Vigalondo traça o percurso de regresso de Gloria/Anne Hathaway à “vida normal”, depois de ser posta fora pelo namorado farto das besanas, através do seu regresso à casa da família e ao encontro com Oscar (Jason Sudeikis), um antigo colega de escola que gere agora o bar do pai. Até ao momento em que começa a perceber que o monstro que aparece irregularmente em Seul parece duplicar exactamente os movimentos de Gloria: sempre que ela passa pelo parque infantil ao pé da escola, o monstro aparece em Seul e faz estragos que amplificam o que quer que seja que ela estava a fazer no momento.

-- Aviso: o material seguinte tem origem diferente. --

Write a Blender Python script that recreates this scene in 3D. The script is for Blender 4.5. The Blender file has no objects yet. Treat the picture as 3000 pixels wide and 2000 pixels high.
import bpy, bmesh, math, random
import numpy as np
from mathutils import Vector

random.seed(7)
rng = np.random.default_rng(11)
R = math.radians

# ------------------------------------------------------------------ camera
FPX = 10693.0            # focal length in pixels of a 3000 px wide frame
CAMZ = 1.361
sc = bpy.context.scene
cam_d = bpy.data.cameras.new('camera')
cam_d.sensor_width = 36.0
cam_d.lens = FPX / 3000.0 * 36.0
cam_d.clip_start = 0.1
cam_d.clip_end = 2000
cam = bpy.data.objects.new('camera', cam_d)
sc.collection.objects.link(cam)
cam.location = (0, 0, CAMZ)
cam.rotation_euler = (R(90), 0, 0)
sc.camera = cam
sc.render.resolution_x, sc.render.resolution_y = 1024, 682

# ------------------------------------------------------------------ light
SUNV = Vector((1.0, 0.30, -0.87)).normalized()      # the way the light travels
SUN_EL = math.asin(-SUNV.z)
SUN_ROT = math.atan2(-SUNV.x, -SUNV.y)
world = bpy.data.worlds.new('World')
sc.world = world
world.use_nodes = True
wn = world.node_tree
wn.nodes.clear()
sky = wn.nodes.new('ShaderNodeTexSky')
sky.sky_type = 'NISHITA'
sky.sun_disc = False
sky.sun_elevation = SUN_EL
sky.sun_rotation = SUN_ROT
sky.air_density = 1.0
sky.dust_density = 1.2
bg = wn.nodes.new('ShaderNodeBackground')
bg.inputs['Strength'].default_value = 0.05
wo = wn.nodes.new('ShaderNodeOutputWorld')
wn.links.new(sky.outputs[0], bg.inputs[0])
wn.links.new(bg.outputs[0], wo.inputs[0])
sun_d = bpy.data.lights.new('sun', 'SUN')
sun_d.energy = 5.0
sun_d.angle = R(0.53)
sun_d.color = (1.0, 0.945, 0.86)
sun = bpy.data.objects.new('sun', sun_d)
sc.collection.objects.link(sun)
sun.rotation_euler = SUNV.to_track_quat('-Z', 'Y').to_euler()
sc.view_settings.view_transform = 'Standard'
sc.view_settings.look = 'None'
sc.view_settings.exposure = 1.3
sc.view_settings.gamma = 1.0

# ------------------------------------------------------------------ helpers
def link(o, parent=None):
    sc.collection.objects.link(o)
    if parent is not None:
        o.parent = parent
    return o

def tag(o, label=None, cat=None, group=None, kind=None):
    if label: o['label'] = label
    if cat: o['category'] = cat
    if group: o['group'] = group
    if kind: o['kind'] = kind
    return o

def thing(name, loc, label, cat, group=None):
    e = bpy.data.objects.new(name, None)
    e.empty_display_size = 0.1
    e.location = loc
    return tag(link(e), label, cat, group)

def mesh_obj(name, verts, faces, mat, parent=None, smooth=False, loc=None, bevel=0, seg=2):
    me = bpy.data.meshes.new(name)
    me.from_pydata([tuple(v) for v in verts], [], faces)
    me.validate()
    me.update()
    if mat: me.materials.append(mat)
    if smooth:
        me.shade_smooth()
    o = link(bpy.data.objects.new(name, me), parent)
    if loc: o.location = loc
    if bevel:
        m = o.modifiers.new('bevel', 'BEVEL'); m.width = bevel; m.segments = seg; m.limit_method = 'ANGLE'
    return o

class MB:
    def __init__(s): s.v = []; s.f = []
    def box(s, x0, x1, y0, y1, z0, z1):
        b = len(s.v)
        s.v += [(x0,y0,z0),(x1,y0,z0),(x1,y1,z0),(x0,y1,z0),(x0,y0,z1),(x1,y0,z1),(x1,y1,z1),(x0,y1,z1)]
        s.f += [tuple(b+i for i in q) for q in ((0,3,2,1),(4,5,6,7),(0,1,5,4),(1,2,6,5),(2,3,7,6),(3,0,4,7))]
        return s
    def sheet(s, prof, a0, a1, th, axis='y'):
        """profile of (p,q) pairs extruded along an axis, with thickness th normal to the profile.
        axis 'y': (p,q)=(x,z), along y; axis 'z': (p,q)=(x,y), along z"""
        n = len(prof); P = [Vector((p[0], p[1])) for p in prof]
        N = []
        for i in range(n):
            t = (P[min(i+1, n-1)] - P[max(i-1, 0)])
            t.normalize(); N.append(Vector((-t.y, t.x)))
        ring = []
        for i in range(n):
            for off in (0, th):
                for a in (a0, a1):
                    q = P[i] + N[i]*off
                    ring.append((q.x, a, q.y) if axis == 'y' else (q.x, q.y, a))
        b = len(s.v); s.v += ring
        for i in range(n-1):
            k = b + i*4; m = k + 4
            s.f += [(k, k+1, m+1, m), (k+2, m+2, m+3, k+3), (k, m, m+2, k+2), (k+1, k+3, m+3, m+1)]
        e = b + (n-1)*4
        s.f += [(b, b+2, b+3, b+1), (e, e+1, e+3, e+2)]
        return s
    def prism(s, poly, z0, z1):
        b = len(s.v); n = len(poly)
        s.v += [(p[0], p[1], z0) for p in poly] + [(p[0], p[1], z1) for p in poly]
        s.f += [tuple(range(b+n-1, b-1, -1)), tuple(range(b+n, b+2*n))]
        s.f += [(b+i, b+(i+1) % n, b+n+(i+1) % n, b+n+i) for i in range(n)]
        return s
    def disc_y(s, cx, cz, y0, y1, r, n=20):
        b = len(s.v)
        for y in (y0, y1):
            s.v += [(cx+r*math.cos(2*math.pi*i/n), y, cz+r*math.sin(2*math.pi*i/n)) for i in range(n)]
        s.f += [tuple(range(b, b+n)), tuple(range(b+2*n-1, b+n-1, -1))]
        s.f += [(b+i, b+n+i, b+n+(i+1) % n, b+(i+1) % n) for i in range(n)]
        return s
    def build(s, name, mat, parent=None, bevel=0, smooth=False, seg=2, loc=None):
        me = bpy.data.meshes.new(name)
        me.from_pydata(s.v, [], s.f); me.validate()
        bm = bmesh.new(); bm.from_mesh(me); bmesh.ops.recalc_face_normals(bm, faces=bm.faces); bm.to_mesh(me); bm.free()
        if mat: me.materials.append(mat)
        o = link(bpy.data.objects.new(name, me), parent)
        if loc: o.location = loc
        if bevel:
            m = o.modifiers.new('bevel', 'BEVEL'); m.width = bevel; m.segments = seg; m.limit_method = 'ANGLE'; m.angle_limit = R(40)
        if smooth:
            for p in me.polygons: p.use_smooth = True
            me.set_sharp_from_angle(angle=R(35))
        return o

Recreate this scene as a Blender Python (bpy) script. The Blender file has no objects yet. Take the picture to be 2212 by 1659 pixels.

Como metáfora do “andas a dar cabo da tua vida”, ou do “demónio da bebida” que já vira Gloria ser posta fora de casa pelo namorado, ou do “id profundo” à solta no mundo real, a coisa não é exactamente subtil. Mas o modo seco, quase banal, como Vigalondo gere o humor e a entrega dos actores, e sobretudo de uma Anne Hathaway a curtir que nem um castor como party girl ressacada a tentar perceber o que raio lhe está a acontecer e de um Jason Sudeikis impecável no seu frustrado provinciano, mais do que compensam as fraquezas de Colossal. Que as há, sobretudo quando o realizador começa a tentar explicar racionalmente uma situação que funciona precisamente porque não é racional. Mas pronto, o homem meteu-se num beco sem saída e tem de sair dele de alguma maneira.

Se conseguirem pôr de parte esses pormenores, este misto delirante entre Planeta ProibidoJovem Adulta, Godzilla e Ray Harryhausen, esta Batalha do Pacífico do quintal do bairro, é uma das coisas mais divertidas e bem pensadas que agora andam por aí.